## Problem
Take the listing from its first line through the line that contains "COL = C.collection" and please retype those lines exactly, leaving out the pictures.

Rows from a 3D scene dataset
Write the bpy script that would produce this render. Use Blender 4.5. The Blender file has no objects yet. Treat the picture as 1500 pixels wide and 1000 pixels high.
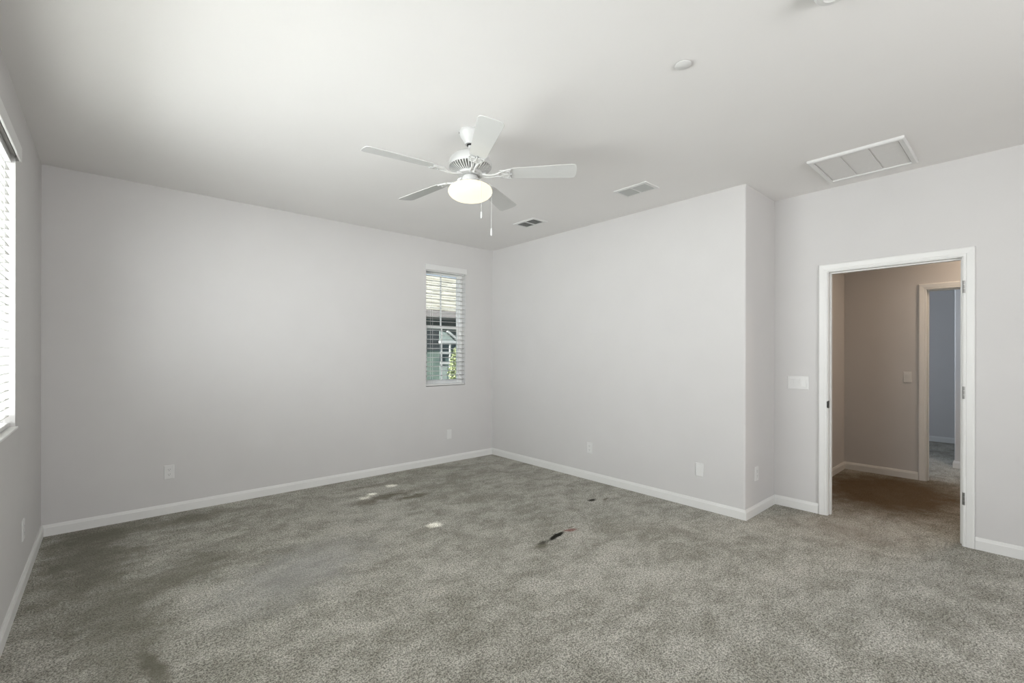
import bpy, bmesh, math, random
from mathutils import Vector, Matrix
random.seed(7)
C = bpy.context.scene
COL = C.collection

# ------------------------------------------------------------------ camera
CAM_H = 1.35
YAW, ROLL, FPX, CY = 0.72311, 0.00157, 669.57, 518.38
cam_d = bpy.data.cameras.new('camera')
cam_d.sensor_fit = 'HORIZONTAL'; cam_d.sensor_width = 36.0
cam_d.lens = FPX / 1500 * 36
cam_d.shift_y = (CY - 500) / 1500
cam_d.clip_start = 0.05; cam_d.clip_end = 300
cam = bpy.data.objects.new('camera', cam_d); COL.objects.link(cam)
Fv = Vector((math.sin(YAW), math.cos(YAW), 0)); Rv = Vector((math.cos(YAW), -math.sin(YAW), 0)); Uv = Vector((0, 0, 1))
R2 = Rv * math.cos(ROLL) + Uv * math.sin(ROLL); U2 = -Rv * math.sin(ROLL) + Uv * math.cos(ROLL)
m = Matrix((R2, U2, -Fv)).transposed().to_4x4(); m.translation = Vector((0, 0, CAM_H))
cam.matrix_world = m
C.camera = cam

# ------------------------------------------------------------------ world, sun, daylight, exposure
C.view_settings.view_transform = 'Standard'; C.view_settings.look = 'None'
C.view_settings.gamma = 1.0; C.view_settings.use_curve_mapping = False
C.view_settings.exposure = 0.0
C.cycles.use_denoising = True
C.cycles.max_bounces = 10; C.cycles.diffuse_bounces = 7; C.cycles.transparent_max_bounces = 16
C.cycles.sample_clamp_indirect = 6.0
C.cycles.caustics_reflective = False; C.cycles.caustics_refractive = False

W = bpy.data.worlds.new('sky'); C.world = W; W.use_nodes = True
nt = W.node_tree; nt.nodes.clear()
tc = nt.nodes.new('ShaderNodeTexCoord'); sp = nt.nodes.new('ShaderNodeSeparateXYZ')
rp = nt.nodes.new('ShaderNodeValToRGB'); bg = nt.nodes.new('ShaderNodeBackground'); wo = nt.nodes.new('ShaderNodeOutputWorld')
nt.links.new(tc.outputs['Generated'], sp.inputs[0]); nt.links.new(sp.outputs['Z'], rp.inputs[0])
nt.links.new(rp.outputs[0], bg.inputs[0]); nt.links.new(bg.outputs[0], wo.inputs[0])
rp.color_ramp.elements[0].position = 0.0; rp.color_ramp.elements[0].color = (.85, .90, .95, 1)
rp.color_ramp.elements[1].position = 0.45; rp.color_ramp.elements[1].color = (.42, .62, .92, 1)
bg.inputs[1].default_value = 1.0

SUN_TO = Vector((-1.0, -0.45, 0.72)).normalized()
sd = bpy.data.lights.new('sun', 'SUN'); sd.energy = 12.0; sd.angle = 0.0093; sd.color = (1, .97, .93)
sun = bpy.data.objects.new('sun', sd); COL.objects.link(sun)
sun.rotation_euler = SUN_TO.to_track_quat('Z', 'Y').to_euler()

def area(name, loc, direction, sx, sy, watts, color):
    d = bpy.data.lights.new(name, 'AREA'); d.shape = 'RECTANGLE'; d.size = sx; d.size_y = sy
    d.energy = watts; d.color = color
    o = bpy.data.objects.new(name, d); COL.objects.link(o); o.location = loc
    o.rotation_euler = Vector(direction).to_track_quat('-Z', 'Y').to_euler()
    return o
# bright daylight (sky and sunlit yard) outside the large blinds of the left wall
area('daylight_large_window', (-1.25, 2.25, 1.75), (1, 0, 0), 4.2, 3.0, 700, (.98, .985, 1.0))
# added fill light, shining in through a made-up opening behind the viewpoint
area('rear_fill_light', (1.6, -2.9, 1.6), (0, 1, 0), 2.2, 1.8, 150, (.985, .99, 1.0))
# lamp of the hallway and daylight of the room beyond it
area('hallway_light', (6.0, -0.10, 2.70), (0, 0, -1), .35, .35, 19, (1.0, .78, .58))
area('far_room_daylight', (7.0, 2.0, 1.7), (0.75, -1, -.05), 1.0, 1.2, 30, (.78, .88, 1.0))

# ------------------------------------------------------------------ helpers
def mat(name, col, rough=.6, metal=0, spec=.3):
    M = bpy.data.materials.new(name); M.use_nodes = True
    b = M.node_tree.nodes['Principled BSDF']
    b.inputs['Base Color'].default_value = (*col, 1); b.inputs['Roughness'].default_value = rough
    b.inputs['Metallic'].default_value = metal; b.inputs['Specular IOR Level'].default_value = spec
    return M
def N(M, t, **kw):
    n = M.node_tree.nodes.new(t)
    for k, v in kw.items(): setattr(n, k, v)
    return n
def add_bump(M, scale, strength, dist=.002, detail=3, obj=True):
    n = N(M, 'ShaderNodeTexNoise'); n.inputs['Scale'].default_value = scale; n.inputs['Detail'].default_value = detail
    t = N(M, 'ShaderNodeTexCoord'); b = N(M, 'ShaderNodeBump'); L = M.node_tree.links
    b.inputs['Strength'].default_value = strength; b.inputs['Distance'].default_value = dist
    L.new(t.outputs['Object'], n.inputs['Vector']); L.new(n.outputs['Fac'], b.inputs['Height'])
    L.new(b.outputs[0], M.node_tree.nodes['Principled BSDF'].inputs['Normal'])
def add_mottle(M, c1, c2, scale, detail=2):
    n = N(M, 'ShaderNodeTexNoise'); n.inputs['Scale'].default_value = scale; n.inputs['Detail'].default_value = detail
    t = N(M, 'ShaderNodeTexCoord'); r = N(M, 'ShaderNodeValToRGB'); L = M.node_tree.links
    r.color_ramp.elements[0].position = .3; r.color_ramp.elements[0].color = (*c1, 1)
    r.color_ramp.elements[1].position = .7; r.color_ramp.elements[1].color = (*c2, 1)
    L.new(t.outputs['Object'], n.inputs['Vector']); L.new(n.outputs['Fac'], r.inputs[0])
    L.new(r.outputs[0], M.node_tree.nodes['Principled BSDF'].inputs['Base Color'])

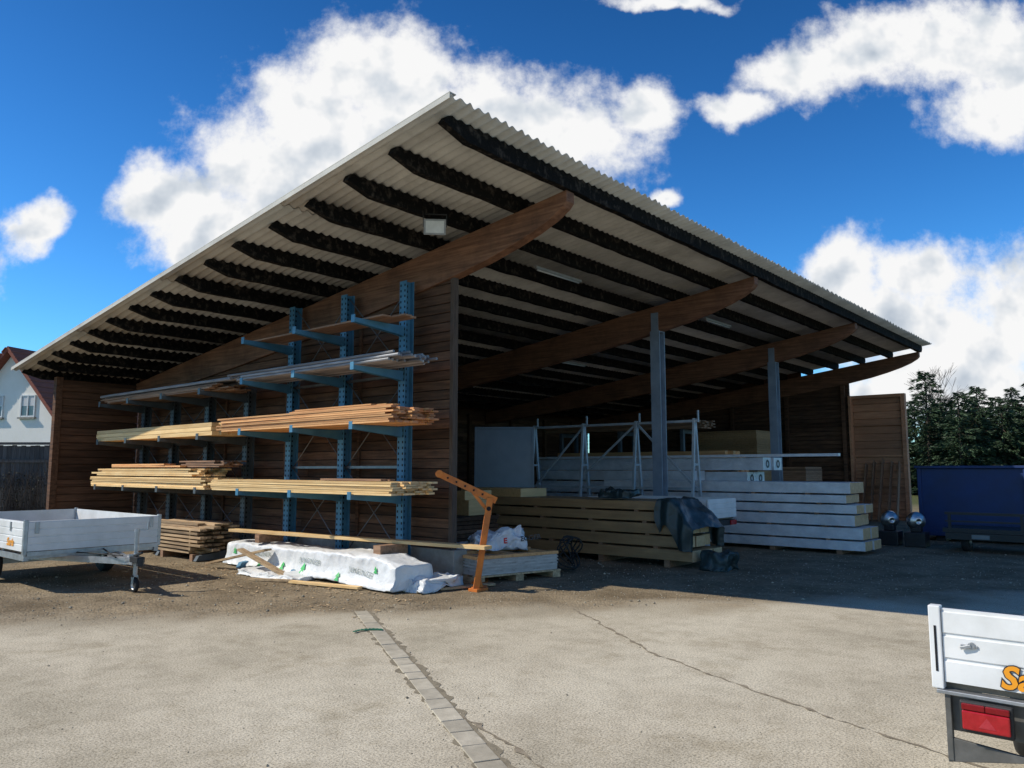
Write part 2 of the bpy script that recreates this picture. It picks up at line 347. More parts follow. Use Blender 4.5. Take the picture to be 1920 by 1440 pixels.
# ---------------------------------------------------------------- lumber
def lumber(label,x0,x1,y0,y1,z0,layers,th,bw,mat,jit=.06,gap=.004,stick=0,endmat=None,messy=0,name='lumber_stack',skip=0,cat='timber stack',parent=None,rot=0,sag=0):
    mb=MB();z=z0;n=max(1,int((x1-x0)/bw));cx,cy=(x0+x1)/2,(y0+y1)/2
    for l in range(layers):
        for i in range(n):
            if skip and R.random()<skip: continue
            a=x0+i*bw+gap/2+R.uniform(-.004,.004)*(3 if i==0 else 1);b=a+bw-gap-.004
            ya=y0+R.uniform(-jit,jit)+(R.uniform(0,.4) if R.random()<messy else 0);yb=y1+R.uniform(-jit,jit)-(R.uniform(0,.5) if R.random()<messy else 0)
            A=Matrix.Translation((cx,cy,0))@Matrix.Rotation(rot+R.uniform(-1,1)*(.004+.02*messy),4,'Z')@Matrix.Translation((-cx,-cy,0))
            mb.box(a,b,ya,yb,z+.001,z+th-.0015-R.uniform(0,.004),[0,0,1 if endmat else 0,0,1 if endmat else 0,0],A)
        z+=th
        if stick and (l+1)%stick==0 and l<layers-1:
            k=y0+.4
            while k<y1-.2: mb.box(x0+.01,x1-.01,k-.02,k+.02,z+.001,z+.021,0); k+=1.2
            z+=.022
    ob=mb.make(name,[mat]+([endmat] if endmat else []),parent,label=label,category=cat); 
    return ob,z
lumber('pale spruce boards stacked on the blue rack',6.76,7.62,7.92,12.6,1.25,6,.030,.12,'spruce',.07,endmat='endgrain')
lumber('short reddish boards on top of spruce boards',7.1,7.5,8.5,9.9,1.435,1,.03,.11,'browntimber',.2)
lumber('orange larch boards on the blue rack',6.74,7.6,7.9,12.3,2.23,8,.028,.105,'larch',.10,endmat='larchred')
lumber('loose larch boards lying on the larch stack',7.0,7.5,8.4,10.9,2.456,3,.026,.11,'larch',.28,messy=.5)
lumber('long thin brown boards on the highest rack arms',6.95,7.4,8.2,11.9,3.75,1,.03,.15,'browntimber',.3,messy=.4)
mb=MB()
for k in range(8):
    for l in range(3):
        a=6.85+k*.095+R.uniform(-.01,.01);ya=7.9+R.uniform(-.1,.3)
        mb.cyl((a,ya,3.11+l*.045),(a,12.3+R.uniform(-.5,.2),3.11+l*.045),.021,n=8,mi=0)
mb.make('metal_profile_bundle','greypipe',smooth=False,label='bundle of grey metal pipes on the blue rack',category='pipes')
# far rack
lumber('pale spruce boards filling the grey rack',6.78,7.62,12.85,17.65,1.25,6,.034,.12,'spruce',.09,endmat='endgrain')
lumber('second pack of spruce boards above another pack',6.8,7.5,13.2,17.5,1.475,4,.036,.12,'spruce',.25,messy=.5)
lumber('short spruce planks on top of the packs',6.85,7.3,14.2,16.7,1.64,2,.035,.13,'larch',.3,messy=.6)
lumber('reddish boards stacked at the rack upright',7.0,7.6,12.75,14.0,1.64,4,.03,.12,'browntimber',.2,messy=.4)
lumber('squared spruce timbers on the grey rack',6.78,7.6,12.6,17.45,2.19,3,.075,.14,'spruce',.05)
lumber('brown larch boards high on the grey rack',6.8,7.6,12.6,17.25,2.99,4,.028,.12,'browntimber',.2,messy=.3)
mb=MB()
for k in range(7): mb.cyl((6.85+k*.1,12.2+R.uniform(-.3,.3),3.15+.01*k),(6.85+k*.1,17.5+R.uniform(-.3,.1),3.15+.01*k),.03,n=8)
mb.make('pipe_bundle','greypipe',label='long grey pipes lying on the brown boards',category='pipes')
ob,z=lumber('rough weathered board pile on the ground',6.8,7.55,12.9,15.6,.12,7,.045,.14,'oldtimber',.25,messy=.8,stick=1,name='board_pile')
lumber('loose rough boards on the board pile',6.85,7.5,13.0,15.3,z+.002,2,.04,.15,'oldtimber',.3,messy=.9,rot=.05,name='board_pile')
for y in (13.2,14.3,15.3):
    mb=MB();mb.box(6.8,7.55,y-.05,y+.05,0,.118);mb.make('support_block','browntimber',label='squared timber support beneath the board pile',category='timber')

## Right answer
Write the bpy script that would produce this render. Use Blender 4.5. The Blender file has no objects yet. Treat the picture as 1500 pixels wide and 1000 pixels high.
import bpy, bmesh, math, random
from mathutils import Vector, Matrix
random.seed(7)
C = bpy.context.scene
COL = C.collection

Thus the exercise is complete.